Alguns meses antes da data que agora se celebra, um grupo crescente de algumas dezenas de nobres dissimula uma causa comum, a restauração da independência. Eram essencialmente jovens, uma vez que a fidalguia de mais idade se encontrava destacada em Madrid ou recatadamente à espera do resultado da conjura. Um plano é urdido secretamente na última noite de Novembro. No pátio posterior do “Palácio do Almada” (actual Palácio da Independência) juntam-se os cabecilhas do movimento, a coberto do colégio jesuíta de Stº Antão por onde entravam. É então que na manhã de 1 de Dezembro, pelas 9 horas, cerca de 40 homens neutralizam a guarda do palácio real, sobem até aos aposentos da vice-rainha, a Duquesa de Mântua, obrigando-a a assinar uma ordem de rendição pacífica aos regimentos estacionados no castelo de S. Jorge e nas fortalezas ribeirinhas. Entretanto dirigem-se até outros aposentos, os do Secretário de Estado Miguel de Vasconcelos, um português que assumia funções enquanto representante de Castela no governo do reino. Era um burocrata, elevado a um posto para o qual não havia sido educado, insuflado de uma soberba e desdém que cedo lhe granjearam muitos inimigos entre as mais velhas famílias da nobreza lusa. Assim, neste dia de decisões nem a nacionalidade lhe valeu a vida, e tendo ainda procurado esconder-se dentro de um seu armário de documentos, traiu-se por sons que provocou, logo sendo descoberto, alvejado a tiro e, diz-se que ainda vivo, atirado janela fora junto com alguma prataria e outras riquezas que aí conservava. O povo exultante acorreu à oferta e parece que pouco restou do infeliz.

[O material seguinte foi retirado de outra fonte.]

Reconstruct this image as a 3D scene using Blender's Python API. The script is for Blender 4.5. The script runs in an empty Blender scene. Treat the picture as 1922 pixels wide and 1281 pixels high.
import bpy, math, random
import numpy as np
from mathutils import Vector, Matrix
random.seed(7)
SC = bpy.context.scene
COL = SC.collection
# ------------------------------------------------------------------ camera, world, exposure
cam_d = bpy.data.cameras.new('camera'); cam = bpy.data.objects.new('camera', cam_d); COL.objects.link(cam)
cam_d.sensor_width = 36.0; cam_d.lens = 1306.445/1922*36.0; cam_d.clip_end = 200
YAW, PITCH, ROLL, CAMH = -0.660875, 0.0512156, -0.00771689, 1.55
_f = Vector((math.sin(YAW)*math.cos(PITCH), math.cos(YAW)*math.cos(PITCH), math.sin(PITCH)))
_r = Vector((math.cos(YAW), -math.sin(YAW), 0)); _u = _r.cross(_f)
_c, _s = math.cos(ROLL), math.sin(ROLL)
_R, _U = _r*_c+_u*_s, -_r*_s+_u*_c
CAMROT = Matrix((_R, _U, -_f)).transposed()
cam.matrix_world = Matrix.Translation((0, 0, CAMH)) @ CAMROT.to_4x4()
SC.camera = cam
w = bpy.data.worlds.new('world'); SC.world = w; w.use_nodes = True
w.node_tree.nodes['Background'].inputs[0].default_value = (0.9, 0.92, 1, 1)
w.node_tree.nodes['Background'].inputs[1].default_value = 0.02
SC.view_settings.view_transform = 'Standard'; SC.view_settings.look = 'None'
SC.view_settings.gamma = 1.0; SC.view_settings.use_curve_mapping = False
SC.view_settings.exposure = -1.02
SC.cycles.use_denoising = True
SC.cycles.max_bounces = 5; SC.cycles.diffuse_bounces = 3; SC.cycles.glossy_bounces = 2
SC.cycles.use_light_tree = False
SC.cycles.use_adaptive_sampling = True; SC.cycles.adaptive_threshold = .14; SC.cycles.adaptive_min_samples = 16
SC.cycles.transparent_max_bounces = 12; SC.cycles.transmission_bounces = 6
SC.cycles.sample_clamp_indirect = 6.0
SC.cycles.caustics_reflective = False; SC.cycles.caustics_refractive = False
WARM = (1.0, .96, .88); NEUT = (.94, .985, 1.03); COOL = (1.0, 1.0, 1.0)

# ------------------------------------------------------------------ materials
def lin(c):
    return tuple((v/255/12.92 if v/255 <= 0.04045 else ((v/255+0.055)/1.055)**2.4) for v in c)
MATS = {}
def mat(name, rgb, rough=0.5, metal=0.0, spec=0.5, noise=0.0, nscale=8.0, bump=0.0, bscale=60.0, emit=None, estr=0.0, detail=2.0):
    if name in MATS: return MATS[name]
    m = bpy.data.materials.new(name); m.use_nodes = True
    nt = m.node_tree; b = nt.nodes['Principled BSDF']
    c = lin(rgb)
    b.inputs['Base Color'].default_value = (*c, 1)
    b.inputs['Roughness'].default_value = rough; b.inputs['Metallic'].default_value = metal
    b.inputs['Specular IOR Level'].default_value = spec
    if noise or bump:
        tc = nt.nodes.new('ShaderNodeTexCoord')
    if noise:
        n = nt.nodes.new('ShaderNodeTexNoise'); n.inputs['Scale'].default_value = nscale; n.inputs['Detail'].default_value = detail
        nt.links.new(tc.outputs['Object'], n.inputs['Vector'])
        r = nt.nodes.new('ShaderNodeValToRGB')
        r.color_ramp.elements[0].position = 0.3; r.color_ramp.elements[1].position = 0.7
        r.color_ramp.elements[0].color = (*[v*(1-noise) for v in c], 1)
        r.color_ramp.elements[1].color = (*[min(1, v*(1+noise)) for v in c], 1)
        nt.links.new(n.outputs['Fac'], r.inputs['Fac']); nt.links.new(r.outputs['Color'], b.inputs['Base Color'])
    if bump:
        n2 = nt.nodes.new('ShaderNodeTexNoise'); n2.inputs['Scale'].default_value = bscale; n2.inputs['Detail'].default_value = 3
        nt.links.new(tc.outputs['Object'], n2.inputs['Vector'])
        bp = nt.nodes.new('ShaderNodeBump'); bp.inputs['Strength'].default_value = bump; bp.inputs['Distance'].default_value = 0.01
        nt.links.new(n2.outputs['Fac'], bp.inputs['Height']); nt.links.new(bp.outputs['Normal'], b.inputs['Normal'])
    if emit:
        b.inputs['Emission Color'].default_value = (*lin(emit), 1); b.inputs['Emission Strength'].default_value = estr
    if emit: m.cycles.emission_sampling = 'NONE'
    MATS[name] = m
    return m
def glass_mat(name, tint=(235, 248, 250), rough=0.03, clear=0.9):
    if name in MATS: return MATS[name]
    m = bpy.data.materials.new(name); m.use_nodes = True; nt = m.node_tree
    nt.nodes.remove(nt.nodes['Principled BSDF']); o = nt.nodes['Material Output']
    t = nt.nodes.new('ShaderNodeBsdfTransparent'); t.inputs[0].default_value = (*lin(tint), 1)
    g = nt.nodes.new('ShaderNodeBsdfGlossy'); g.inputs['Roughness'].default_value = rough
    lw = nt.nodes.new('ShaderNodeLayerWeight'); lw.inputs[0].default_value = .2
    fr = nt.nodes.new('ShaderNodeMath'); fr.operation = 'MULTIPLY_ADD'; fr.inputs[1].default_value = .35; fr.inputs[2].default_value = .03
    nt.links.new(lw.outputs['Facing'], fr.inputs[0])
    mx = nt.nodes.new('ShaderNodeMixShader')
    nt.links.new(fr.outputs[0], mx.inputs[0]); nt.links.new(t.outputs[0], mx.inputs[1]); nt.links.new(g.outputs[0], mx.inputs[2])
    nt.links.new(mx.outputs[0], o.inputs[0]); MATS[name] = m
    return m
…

É então aclamado rei D. João, Duque de Bragança, legítimo herdeiro do trono por ambas as linhas parentais, de origem real. Ao princípio ainda relutante em assumir a liderança do movimento, o Duque acabou por anuir à insistência de sua esposa, Dª Luísa de Gusmão, à qual se atribui a célebre frase: “Antes rainha uma hora que duquesa toda a vida”. Pois, por morte de seu marido, chegou mesmo a reger o país na menoridade do filho Afonso, ficando como uma das mais persistentes e tenazes rainhas de Portugal.

É certo que só em 1668 se encerraria a guerra causada pela reacção castelhana, contudo, o resultado de uma decisão lícita e corajosa, foi o saldo inestimável que é um pedaço de terra, onde livremente se criem gerações e transmitam os valores de uma memória comum. Creio ser essa a ambição que leva ainda, alguns de nós, a celebrar este dia, 365 anos depois.